In the mid-first century AD, St. Paul wrote some hugely influential words about Adam, the Fall, and original sin. As I have argued, these ideas seem at variance with earlier Biblical traditions and Jewish thought, in which Adam’s story made little impact. Around Paul’s time, though, that saga was attracting increasing interest. Paul, oddly, was riding a fashionable wave.
Early in the second century BC, Sirach (Ecclesiasticus) claimed, surprisingly, that “Adam [was honored] above every living being in the creation.” Over the following centuries, Adam became a literary superstar, the leading character in several important works, and the alleged author of others.
In the century after 160BC, the Dead Sea Scrolls includes several references to Adam. He is for instance commemorated in the liturgy known as the Words of the Luminaries, although the actual text is very fragmentary. The work celebrates God’s mighty deeds, which includes forming Adam “in the likeness of your glory.” Another text (4QFlorilegium) imagines the purified Jewish sanctuary that would be restored in the eschatological age, and portrays it as a restored Eden. The coming age would reverse the damage done by the Fall. The authors also use the stories of Adam and Eve to shape later understanding of Jewish law in matters such as ritual purity.
From the second and third centuries AD onwards, these interests became a powerful theme in Rabbinic and Talmudic writings.
One testimony to this interest is the section of 2 Esdras known as 4 Ezra, which can be dated to around 100-120AD. Adam is mentioned repeatedly, and in chapter 3, we read that God
gave a body unto Adam without soul, which was the workmanship of thine hands, and breathed into him the breath of life, and he was made living before thee. … For the first Adam bearing a wicked heart transgressed, and was overcome; and so be all they that are born of him. Thus infirmity was made permanent; and the law (also) in the heart of the people with the malignity of the root; so that the good departed away, and the evil abode still.
The best evidence for the new fascination with Adam was the work known as The Life of Adam and Eve, a work probably written in the first century AD, and subsequently translated into many languages. It was widely read by Jews, Christians and Muslims – we see its influence in the Qur’an – and it provided much of the familiar story we know from John Milton. Gary Anderson calls it “one of the most widely read and influential pseudepigraphic documents in Western civilization” (in Feldman et al, eds., Outside the Bible, ii 1333). Because it existed in so many editions, some explicitly Christian, it is difficult to reconstruct the Jewish original. Some scholars have even claimed the Life as an influence on Paul and Romans, although that now seems unlikely.
As the text is easily available online, I will not quote it at great length here. It tells the story of Adam and Eve after the expulsion from Eden. They meet Satan, who describes the events leading to his own expulsion from Heaven – which summarizes and canonizes the story that would become so famous, about his overweening pride. Separately, Adam and Eve supply their own accounts of the Fall, emphasizing the hope that God would ultimately restore and heal the Edenic world.

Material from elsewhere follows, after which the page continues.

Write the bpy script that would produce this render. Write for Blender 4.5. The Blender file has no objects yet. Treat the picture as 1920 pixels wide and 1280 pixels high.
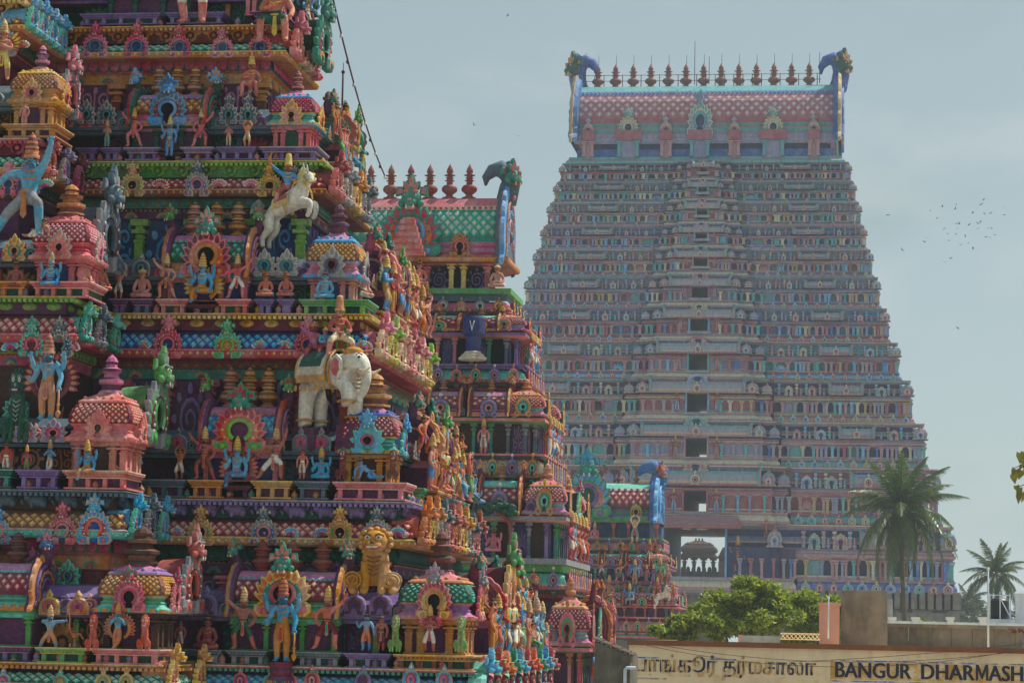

Another theme we find here is that of the bodies Adam and Eve had before the Fall, when they more closely resembled the angels. In both Jewish and Christian tradition, this inspired mystical ideas of reversing the Fall and returning to those exalted states. The Life also gives a prominent role to their son Seth, who would be a major inspiration to esoteric and Gnostic groups over the following centuries.
Between the first and third centuries, Adam’s Family was credited with multiple writings, including an Apocalypse of Adam, Testament of Adam, the misnamed Apocalypse of Moses, a Gospel of Eve, and some important works credited to Seth.
The second century (?) Apocalypse of Adam is particularly important. This was one of the Sethite Gnostic treatises found at Nag Hammadi, but it may well have much earlier roots, possibly in a Jewish baptist sect, of a kind I have posted about elsewhere. We hear a great deal about water, about the water of life, and “the holy baptism and the living water.” That might derive from Christian sources, or it might be earlier: there are no explicitly Christian references. The text might in fact serve as a link between the Essenes, the Dead Sea community and early Gnosticism.
Even if Paul had no idea of these other writings, they do put his thought in context. From the second century BC onwards, Adam was becoming the focus of interest and speculation, with particular interest in understanding and reversing the effects of the Fall. The Paul of Romans may have been expressing radical views, but he was no eccentric outlier to the thought of his time.